Problem to work on:
Reproduce the lines from the one bearing "P.append(c + dd" through the one bearing "pine_bush('mountain_pine', 'mountain pine", inclusive. Copy them exactly; include no other line.

Recorded data:

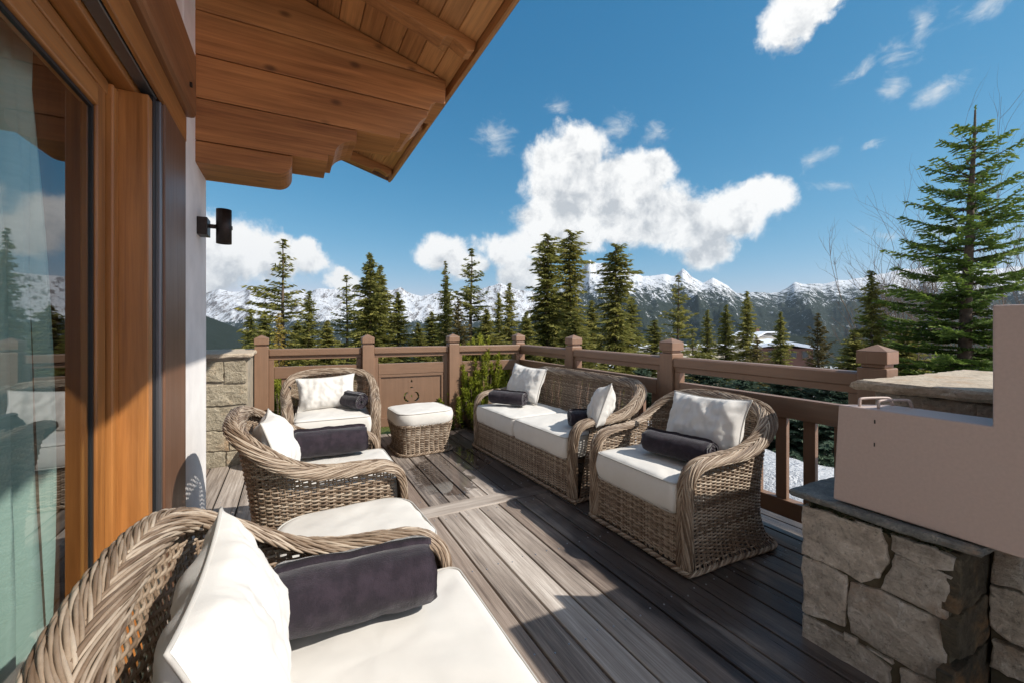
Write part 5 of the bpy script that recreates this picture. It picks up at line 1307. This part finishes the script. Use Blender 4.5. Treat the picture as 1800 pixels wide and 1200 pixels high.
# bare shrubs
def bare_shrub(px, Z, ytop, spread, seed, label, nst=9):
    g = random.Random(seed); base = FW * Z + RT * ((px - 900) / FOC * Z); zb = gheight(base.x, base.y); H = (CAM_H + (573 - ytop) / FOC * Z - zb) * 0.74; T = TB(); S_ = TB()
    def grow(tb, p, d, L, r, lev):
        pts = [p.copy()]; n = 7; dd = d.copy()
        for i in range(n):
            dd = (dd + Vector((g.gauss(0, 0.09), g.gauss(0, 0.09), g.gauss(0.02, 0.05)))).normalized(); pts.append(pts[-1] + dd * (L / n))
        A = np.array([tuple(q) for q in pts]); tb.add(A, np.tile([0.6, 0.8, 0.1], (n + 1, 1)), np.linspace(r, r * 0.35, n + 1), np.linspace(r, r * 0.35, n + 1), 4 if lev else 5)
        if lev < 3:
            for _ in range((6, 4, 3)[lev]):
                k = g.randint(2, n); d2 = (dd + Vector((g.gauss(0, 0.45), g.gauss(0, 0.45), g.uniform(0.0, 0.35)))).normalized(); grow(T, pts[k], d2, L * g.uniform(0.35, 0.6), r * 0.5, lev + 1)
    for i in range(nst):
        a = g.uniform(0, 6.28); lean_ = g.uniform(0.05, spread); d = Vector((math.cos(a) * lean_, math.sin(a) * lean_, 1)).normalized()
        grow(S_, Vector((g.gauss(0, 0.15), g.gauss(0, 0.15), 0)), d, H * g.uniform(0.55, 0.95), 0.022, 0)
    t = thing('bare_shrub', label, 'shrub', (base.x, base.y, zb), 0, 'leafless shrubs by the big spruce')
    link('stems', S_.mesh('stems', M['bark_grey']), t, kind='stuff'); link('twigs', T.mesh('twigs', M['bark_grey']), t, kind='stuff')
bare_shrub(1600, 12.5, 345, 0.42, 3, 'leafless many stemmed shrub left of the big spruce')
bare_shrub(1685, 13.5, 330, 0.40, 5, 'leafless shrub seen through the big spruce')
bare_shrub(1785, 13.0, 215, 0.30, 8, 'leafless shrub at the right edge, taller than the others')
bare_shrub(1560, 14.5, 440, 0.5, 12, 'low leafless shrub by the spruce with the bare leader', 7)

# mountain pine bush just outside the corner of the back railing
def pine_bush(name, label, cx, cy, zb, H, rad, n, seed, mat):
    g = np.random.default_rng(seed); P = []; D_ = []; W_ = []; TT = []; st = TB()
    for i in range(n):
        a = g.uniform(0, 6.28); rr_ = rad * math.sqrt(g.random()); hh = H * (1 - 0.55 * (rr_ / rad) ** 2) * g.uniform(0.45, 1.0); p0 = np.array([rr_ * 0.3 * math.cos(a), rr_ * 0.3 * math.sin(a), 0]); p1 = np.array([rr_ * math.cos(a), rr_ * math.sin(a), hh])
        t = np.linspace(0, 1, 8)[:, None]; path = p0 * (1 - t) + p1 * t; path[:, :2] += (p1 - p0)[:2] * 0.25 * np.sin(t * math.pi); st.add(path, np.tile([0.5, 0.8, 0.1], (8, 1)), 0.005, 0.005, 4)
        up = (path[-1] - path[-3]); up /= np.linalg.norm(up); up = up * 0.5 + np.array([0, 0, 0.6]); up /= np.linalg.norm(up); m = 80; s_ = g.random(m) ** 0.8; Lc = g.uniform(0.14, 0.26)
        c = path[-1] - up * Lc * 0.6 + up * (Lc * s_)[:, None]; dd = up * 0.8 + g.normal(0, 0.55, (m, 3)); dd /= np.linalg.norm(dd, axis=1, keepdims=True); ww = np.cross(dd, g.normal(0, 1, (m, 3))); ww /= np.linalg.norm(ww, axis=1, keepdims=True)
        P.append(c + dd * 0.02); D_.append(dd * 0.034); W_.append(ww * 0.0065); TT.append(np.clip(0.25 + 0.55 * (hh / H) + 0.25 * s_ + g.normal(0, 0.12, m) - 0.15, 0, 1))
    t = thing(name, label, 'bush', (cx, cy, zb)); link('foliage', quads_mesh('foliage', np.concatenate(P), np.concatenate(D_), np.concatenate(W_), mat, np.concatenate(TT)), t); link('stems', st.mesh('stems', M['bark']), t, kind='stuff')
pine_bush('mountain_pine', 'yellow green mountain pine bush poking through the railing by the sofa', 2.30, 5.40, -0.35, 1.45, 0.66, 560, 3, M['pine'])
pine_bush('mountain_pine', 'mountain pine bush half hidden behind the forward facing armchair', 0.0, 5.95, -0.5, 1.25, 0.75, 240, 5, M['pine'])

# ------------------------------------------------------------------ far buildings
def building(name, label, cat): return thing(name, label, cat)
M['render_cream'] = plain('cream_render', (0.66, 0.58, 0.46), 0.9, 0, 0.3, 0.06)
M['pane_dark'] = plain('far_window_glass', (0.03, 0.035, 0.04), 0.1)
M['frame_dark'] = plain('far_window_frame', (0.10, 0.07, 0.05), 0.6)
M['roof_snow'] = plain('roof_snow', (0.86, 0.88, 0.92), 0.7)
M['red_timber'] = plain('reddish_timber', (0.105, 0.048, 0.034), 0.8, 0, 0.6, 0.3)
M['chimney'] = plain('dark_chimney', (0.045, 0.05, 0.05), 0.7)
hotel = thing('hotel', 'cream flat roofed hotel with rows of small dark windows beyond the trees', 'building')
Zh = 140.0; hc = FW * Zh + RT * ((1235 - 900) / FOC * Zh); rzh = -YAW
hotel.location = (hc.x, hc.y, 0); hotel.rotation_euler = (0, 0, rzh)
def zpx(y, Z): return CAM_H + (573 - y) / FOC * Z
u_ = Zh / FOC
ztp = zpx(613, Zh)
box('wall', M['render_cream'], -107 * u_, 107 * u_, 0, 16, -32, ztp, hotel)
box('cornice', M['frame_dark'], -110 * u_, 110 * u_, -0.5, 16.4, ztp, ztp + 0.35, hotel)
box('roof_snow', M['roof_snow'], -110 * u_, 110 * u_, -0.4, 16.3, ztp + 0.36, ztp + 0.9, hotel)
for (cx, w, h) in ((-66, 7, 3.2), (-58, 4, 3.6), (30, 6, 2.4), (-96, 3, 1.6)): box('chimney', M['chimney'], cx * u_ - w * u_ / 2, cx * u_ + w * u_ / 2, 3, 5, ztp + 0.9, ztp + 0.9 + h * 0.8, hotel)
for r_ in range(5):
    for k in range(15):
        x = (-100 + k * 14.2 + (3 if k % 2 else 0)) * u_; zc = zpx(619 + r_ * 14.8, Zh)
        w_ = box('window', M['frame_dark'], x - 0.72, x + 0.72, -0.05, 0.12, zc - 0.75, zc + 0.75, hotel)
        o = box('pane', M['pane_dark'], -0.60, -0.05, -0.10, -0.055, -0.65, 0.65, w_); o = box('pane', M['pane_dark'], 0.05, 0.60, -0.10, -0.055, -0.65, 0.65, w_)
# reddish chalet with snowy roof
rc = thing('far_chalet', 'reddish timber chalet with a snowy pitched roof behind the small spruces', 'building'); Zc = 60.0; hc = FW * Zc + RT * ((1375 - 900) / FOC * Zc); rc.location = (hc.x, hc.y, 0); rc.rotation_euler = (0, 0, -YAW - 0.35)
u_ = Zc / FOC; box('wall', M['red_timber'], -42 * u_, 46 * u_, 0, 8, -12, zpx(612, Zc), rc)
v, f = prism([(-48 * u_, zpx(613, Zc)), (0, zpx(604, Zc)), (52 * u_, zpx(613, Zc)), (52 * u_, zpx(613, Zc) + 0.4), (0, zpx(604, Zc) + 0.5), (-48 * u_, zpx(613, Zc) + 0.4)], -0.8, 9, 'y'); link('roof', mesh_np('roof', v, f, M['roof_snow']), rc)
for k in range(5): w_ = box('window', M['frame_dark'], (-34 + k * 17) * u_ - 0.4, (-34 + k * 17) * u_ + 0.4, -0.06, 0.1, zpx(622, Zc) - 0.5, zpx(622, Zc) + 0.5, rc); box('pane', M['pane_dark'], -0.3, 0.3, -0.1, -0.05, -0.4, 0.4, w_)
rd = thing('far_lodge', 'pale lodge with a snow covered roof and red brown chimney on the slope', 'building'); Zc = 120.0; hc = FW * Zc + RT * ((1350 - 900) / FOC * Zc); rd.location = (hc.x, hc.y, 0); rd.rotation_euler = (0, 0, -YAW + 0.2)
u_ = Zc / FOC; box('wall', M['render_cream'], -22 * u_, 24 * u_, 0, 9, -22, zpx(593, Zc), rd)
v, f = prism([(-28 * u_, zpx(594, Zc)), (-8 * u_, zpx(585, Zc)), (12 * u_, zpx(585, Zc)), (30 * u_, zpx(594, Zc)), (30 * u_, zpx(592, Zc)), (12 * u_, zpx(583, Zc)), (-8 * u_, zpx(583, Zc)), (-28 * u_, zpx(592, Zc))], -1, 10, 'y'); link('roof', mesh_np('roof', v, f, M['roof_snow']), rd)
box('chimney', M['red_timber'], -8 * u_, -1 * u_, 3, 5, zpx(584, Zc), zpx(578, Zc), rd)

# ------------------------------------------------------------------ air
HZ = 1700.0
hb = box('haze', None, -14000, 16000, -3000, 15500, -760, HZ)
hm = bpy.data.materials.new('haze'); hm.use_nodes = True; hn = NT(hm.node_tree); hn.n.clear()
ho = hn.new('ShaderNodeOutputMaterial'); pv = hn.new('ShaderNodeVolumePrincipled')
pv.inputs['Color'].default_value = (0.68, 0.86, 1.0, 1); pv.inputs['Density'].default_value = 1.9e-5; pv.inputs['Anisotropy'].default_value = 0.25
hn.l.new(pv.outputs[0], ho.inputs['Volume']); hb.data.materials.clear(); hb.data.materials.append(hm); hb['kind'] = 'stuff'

The result:
        P.append(c + dd * 0.02); D_.append(dd * 0.034); W_.append(ww * 0.0065); TT.append(np.clip(0.25 + 0.55 * (hh / H) + 0.25 * s_ + g.normal(0, 0.12, m) - 0.15, 0, 1))
    t = thing(name, label, 'bush', (cx, cy, zb)); link('foliage', quads_mesh('foliage', np.concatenate(P), np.concatenate(D_), np.concatenate(W_), mat, np.concatenate(TT)), t); link('stems', st.mesh('stems', M['bark']), t, kind='stuff')
pine_bush('mountain_pine', 'yellow green mountain pine bush poking through the railing by the sofa', 2.30, 5.40, -0.35, 1.45, 0.66, 560, 3, M['pine'])
pine_bush('mountain_pine', 'mountain pine bush half hidden behind the forward facing armchair', 0.0, 5.95, -0.5, 1.25, 0.75, 240, 5, M['pine'])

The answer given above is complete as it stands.